Musically, the track operates with the kind of motorik confidence that suggests an artist who has spent considerable time absorbing both Serge Gainsbourg's theatrical provocation and the blunt-instrument energy of Belgian new wave. The chorus — *"On n'a jamais inventé mieux / Que le bon vieil ennemi commun"* — lodges itself somewhere between your cerebral cortex and your guilty conscience, returning uninvited at three in the morning. The production by Philmarie at Studio La Rivière, Lasne, is clean and purposeful, resisting the temptation to bury the lyrical content beneath sonic spectacle. The song trusts its own argument, which is the mark of genuinely confident songwriting.
The French lyrics deserve particular praise for their tonal precision. Phil writes like a man who has read his Voltaire and his Baudrillard but prefers to communicate via satirical grenade rather than lecture. Lines about roasting little grey aliens and obliterating underdeveloped civilisations — delivered with cheerful, recruitment-poster cadence — function as a mirror held up to centuries of imperial rhetoric. The translation provided in the press materials, rendered into English with commendable fidelity, confirms that nothing is lost in the original: this is sharp, purposeful, politically loaded writing that refuses to offer the listener any comfortable exit.
The music video, directed by Yves Huppen entirely within a workshop on the outskirts of Charleroi, is a genuine achievement of low-budget ambition. Phil plays thirty separate Earthling characters through costumes, wigs and make-up — an audacious physical performance that collectively embodies, as the press release puts it, "humanity in all its pride, emptiness and arrogance." The framing device of a scientist cheerfully narrating planetary colonisation through a monitor, while on the other side his coloniser-hero subjugates alien life by brute force, echoes everything from *Dr. Strangelove* to the particular brand of jolly educational television that told generations of children the world was fundamentally orderly and knowable. That the director Huppen taught himself Blender and Unreal Engine from scratch to produce the 3D elements is either testament to Flemish stubbornness or genuine artistic dedication — probably both.
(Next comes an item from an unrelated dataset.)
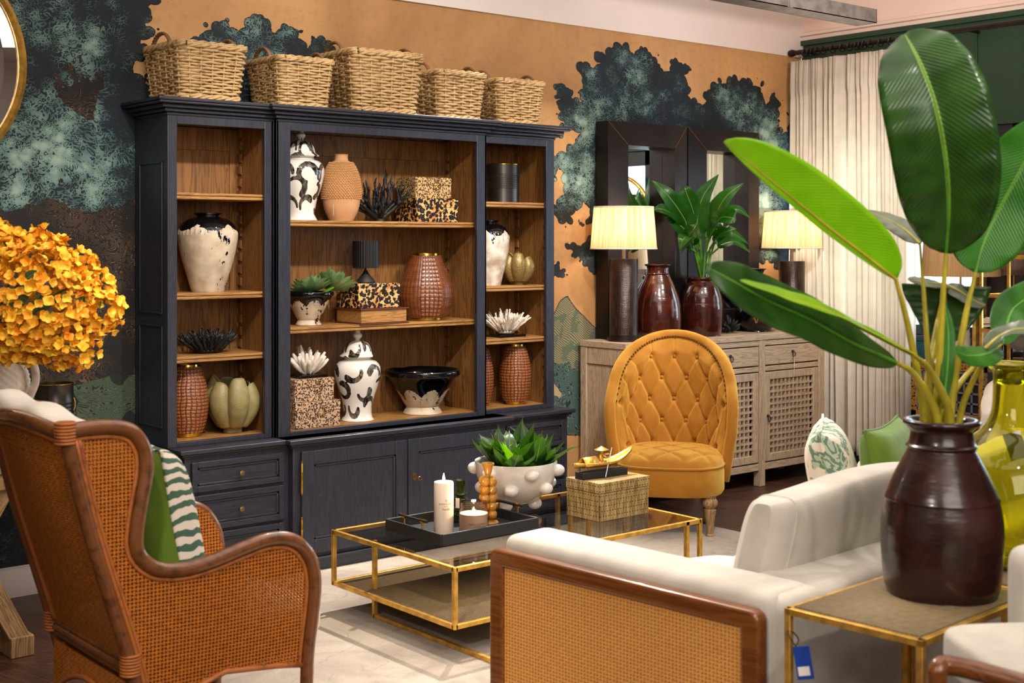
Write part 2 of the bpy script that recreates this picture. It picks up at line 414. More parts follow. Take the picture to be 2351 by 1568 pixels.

The satirical register here is pitch-perfect. *KosmoX* never condescends by explaining its own joke. It trusts the audience to feel the creeping unease as the cheerful chorus celebrates colonisation *"main dans la main"* — hand in hand — while the imagery grows progressively darker. The repeated rallying cry to *"remain humane"* whilst simultaneously advocating massacre is the kind of bitter irony that Jonathan Swift would have recognised immediately.
*KosmoX* is political art that actually functions as art first. Uncomfortable, memorable, and bleakly hilarious — precisely what 2026 ordered.